Wednesday, February 18, 2015

Obama speaks about ISIS; Peter Bergen explains why it behaves so irrationally


President Obama just completed a very temperate speech on the ISIS threat, describing it as not typical of Islam and another example of extremism that radicalizes vulnerable people.  CNN has the video and explanation to today’s speech here. "We are not at war with Islam. We are aware with people who have perverted Islam.”  He denied that there is a “clash of civilization”.  He indicated the terrorists exploit economic grievances, but some terrorists come from wealthy background.  He did say that corruption humiliates people increases the risk or extremism and instability.  He did seem to hint that gross inequality contributes to instability.
  
Peter Bergen, CNN terrorism analyst, explains why ISIS behaves in a way that seems “irrational”, making as many enemies as possible while trying to attract young recruits, link here.  He says (reinforcing the president) that they are a “death cult” driven by end-times beliefs, based on a narrow interpretation of some specific text in the Koran, regarding specific battles in specific places (in Syria). Ironically, the Muslim version of Jesus appears in the final battle.  The position of people in the afterlife would depend on the outcome of this battle, according to ideology.  Some books explaining Islam say that the Islamic afterlife occurs at the “end of time”, rather than continuously, as in Christianity  or other various belief systems like Rosicrucianism (and “continuously” makes more sense in terms of the physics of consciousness). Actually, some systems believe there are specified time intervals before reincarnation or some other outcome is known (for example, some systems say 144 years).  This all has the tone of the “pre-tribulaitonism” vs. “post-tribulationism” debate about the Rapture in evangelical Christianity, often debated, particularly in the South in the 1980s when I was living in Dallas. 

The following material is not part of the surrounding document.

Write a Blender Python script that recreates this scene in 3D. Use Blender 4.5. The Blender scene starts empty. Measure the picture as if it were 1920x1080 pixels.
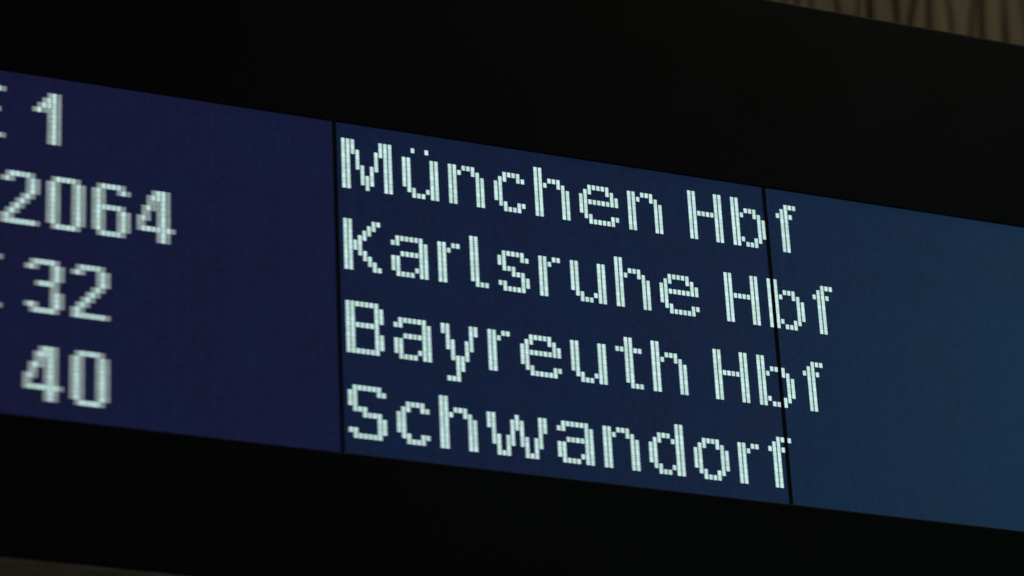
import bpy, bmesh, math, random
from mathutils import Matrix, Vector
random.seed(7)
sc = bpy.context.scene

# ---------------------------------------------------------------- camera, world, lamps, exposure
SX, SY = 0.0044305, 0.005            # pitch of the display's dots across and down (metres)
cam = bpy.data.cameras.new('camera')
camo = bpy.data.objects.new('camera', cam)
sc.collection.objects.link(camo)
R = ((0.9220500748798462, -0.12678464701146805, -0.3657175312946419),
     (-0.38422024936722177, -0.41424499918407665, -0.8250914377371602),
     (-0.04688773176706088, 0.9012917030202606, -0.43066786120696116))
M = Matrix(R).to_4x4()
M.translation = (-0.93097198, -2.46382964, -1.42543343)
camo.matrix_world = M
cam.sensor_fit = 'HORIZONTAL'
cam.sensor_width = 36.0
cam.lens = 6281.13 / 1920 * 36.0
cam.clip_start, cam.clip_end = 0.05, 100
cam.dof.use_dof = True
cam.dof.focus_distance = 3.08
cam.dof.aperture_fstop = 4.2
cam.dof.aperture_ratio = 0.5         # out-of-focus dots run together sideways
sc.camera = camo
sc.cycles.filter_width = 1.6           # the photograph is a slightly soft video frame
sc.render.resolution_x, sc.render.resolution_y = 1024, 576

w = bpy.data.worlds.new('World')
sc.world = w
w.use_nodes = True
bg = w.node_tree.nodes['Background']
bg.inputs['Color'].default_value = (1.0, 0.93, 0.80, 1)
bg.inputs['Strength'].default_value = 0.04

def area(name, loc, target, size, power, col):
    l = bpy.data.lights.new(name, 'AREA')
    l.shape = 'DISK'
    l.size, l.energy, l.color = size, power, col
    o = bpy.data.objects.new(name, l)
    sc.collection.objects.link(o)
    o.location = loc
    o.rotation_euler = (Vector(target) - Vector(loc)).to_track_quat('-Z', 'Y').to_euler()
    return o
area('hall_lamp', (1.7, -0.16, 1.8), (0.8, 0.3, 0.45), 0.5, 8.3, (1.0, 0.80, 0.55))
area('added_sheen_lamp', (3.6, -3.6, 1.7), (0.7, 0, 0), 1.2, 8.0, (0.20, 0.85, 1.0))  # added cool lamp; its soft reflection brightens the display towards the right

sc.view_settings.view_transform = 'Standard'
sc.view_settings.look = 'None'
sc.view_settings.exposure = 0
sc.view_settings.gamma = 1

# ---------------------------------------------------------------- materials
def mat(name):
    m = bpy.data.materials.new(name)
    m.use_nodes = True
    nt = m.node_tree
    return m, nt, nt.nodes['Principled BSDF'], nt.nodes, nt.links

def housing_mat():
    m, nt, b, N, L = mat('black_powder_coat')
    b.inputs['Base Color'].default_value = (0.0065, 0.0065, 0.0068, 1)
    b.inputs['Roughness'].default_value = 0.55
    b.inputs['Specular IOR Level'].default_value = 0.12
    tc = N.new('ShaderNodeTexCoord')
    n = N.new('ShaderNodeTexNoise'); n.inputs['Scale'].default_value = 900; n.inputs['Detail'].default_value = 3
    L.new(tc.outputs['Object'], n.inputs['Vector'])
    bp = N.new('ShaderNodeBump'); bp.inputs['Strength'].default_value = 0.12; bp.inputs['Distance'].default_value = 0.001
    L.new(n.outputs['Fac'], bp.inputs['Height']); L.new(bp.outputs['Normal'], b.inputs['Normal'])
    n2 = N.new('ShaderNodeTexNoise'); n2.inputs['Scale'].default_value = 7; n2.inputs['Detail'].default_value = 5
    L.new(tc.outputs['Object'], n2.inputs['Vector'])
    mr = N.new('ShaderNodeMapRange'); mr.inputs['To Min'].default_value = 0.45; mr.inputs['To Max'].default_value = 0.7
    L.new(n2.outputs['Fac'], mr.inputs['Value']); L.new(mr.outputs['Result'], b.inputs['Roughness'])
    return m

def plain_mat(name, col, rough, scale=40, amt=0.35):
    m, nt, b, N, L = mat(name)
    tc = N.new('ShaderNodeTexCoord')
    n = N.new('ShaderNodeTexNoise'); n.inputs['Scale'].default_value = scale; n.inputs['Detail'].default_value = 6
    L.new(tc.outputs['Object'], n.inputs['Vector'])
    cr = N.new('ShaderNodeValToRGB')
    lo = tuple(c * (1 - amt) for c in col) + (1,)
    hi = tuple(c * (1 + amt) for c in col) + (1,)
    cr.color_ramp.elements[0].color, cr.color_ramp.elements[1].color = lo, hi
    cr.color_ramp.elements[0].position, cr.color_ramp.elements[1].position = 0.3, 0.7
    L.new(n.outputs['Fac'], cr.inputs['Fac']); L.new(cr.outputs['Color'], b.inputs['Base Color'])
    b.inputs['Roughness'].default_value = rough
    return m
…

Graeme Wood echoes this view with a long essay in "The Atlantic", "What ISIS really wants", here. He appeared on AC360 on Feb, 18, 2015 and his own site is here
   
The ideology would mean that there is more to radicalism than just nihilism, or disenchantment with an unfair world in which others “get out of things”.  Still, that seems to be where it starts. 

Bergen, in a subsequent piece, has disagreed with Obama and others on the terrorist behavior as indicative of lack of opportunity.  That may be true of the Paris and Copenhagen shootings recently, but in general terror leadership and hijackers have been well educated men.  It is about religion.  Or maybe it is about demanding that others show the moral perfection once expected of oneself, so that you don't have to have any feelings for people who disappoint you.